* _Recorded data_
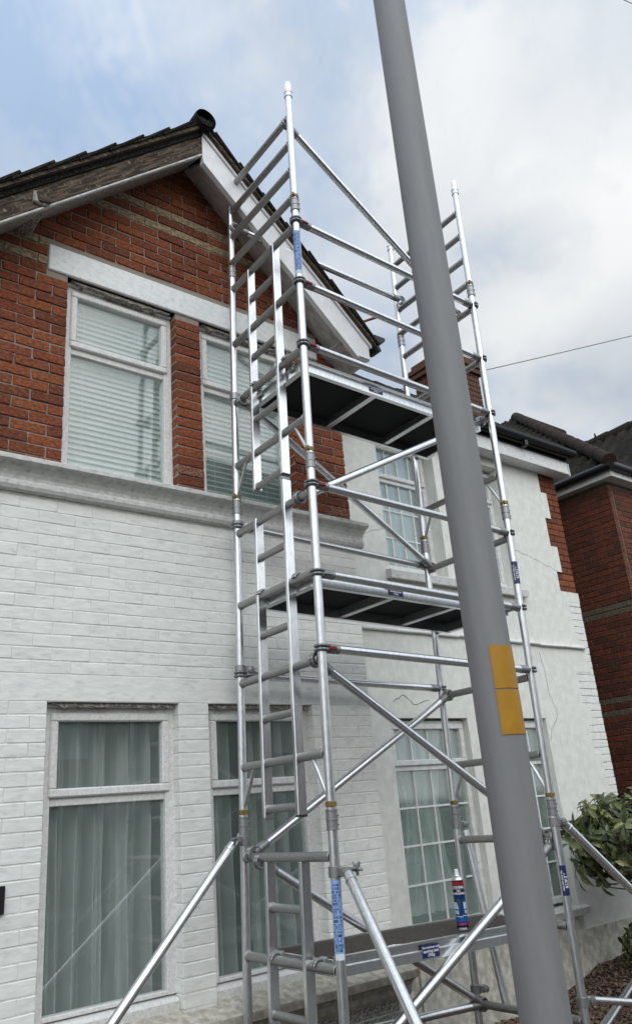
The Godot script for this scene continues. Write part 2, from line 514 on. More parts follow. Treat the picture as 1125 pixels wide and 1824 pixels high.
var brick_shapes := {}
func brick_shape(kind: String, i: int) -> ArrayMesh:
	var key := kind + str(i)
	if brick_shapes.has(key):
		return brick_shapes[key]
	var mb := MB.new()
	var size: Vector3 = {"red": Vector3(0.2155, 0.0655, 0.1), "white": Vector3(0.2243, 0.0716, 0.1), "fine": Vector3(0.2155, 0.0655, 0.08)}[kind]
	var ch: float = {"red": 0.005, "white": 0.0045, "fine": 0.004}[kind]
	var jit: float = {"red": 0.0042, "white": 0.0020, "fine": 0.0018}[kind]
	mb.cbox(Vector3(0, 0, -size.z * 0.5), size, Basis(), ch)
	for k in mb.v.size():
		var p := mb.v[k]
		var hsh := hash(Vector3i(roundi(p.x * 5000), roundi(p.y * 5000), roundi(p.z * 5000)) + Vector3i(i * 977, i * 31, i * 7))
		p += Vector3((hsh % 1000) / 1000.0 - 0.5, (hsh / 1000 % 1000) / 1000.0 - 0.5, (hsh / 1000000 % 1000) / 1000.0 - 0.5) * 2.0 * jit * Vector3(0.7, 0.8, 1.0)
		mb.v[k] = p
	for k in range(0, mb.v.size(), 3):
		var g := (mb.v[k + 2] - mb.v[k]).cross(mb.v[k + 1] - mb.v[k]).normalized()
		for q in 3:
			mb.n[k + q] = (mb.n[k + q] + g).normalized()
	brick_shapes[key] = mb.mesh()
	return brick_shapes[key]

func row_bricks(list: Array, lo: float, hi: float, y: float, phase: float, solid := 0.0) -> void:
	# bricks of one course between lo and hi: [x centre, y centre, width]
	if hi - lo < 0.03:
		return
	if hi - lo < maxf(0.25, solid):
		list.append([(lo + hi) * 0.5, y, hi - lo])
		return
	var x := lo
	var j := ceilf((lo - phase) / 0.225 + 0.06)
	while x < hi - 0.02:
		var e := minf(phase + j * 0.225, hi)
		if hi - e < 0.035:
			e = hi
		if e - x > 0.02:
			list.append([(x + e) * 0.5, y, e - x])
		x = e
		j += 1.0

func spans(lo: float, hi: float, y: float, holes: Array) -> Array:
	var out := [[lo, hi]]
	for o in holes:
		if y + 0.02 > o[2] and y - 0.02 < o[3]:
			var nxt := []
			for s in out:
				if o[1] <= s[0] or o[0] >= s[1]:
					nxt.append(s)
				else:
					if o[0] > s[0]: nxt.append([s[0], o[0]])
					if o[1] < s[1]: nxt.append([o[1], s[1]])
			out = nxt
	return out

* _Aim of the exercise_
Give all the lines above again, character for character, without pictures.

* _Response_
The Godot script for this scene continues. Write part 2, from line 514 on. More parts follow. Treat the picture as 1125 pixels wide and 1824 pixels high.
var brick_shapes := {}
func brick_shape(kind: String, i: int) -> ArrayMesh:
	var key := kind + str(i)
	if brick_shapes.has(key):
		return brick_shapes[key]
	var mb := MB.new()
	var size: Vector3 = {"red": Vector3(0.2155, 0.0655, 0.1), "white": Vector3(0.2243, 0.0716, 0.1), "fine": Vector3(0.2155, 0.0655, 0.08)}[kind]
	var ch: float = {"red": 0.005, "white": 0.0045, "fine": 0.004}[kind]
	var jit: float = {"red": 0.0042, "white": 0.0020, "fine": 0.0018}[kind]
	mb.cbox(Vector3(0, 0, -size.z * 0.5), size, Basis(), ch)
	for k in mb.v.size():
		var p := mb.v[k]
		var hsh := hash(Vector3i(roundi(p.x * 5000), roundi(p.y * 5000), roundi(p.z * 5000)) + Vector3i(i * 977, i * 31, i * 7))
		p += Vector3((hsh % 1000) / 1000.0 - 0.5, (hsh / 1000 % 1000) / 1000.0 - 0.5, (hsh / 1000000 % 1000) / 1000.0 - 0.5) * 2.0 * jit * Vector3(0.7, 0.8, 1.0)
		mb.v[k] = p
	for k in range(0, mb.v.size(), 3):
		var g := (mb.v[k + 2] - mb.v[k]).cross(mb.v[k + 1] - mb.v[k]).normalized()
		for q in 3:
			mb.n[k + q] = (mb.n[k + q] + g).normalized()
	brick_shapes[key] = mb.mesh()
	return brick_shapes[key]

func row_bricks(list: Array, lo: float, hi: float, y: float, phase: float, solid := 0.0) -> void:
	# bricks of one course between lo and hi: [x centre, y centre, width]
	if hi - lo < 0.03:
		return
	if hi - lo < maxf(0.25, solid):
		list.append([(lo + hi) * 0.5, y, hi - lo])
		return
	var x := lo
	var j := ceilf((lo - phase) / 0.225 + 0.06)
	while x < hi - 0.02:
		var e := minf(phase + j * 0.225, hi)
		if hi - e < 0.035:
			e = hi
		if e - x > 0.02:
			list.append([(x + e) * 0.5, y, e - x])
		x = e
		j += 1.0

func spans(lo: float, hi: float, y: float, holes: Array) -> Array:
	var out := [[lo, hi]]
	for o in holes:
		if y + 0.02 > o[2] and y - 0.02 < o[3]:
			var nxt := []
			for s in out:
				if o[1] <= s[0] or o[0] >= s[1]:
					nxt.append(s)
				else:
					if o[0] > s[0]: nxt.append([s[0], o[0]])
					if o[1] < s[1]: nxt.append([o[1], s[1]])
			out = nxt
	return out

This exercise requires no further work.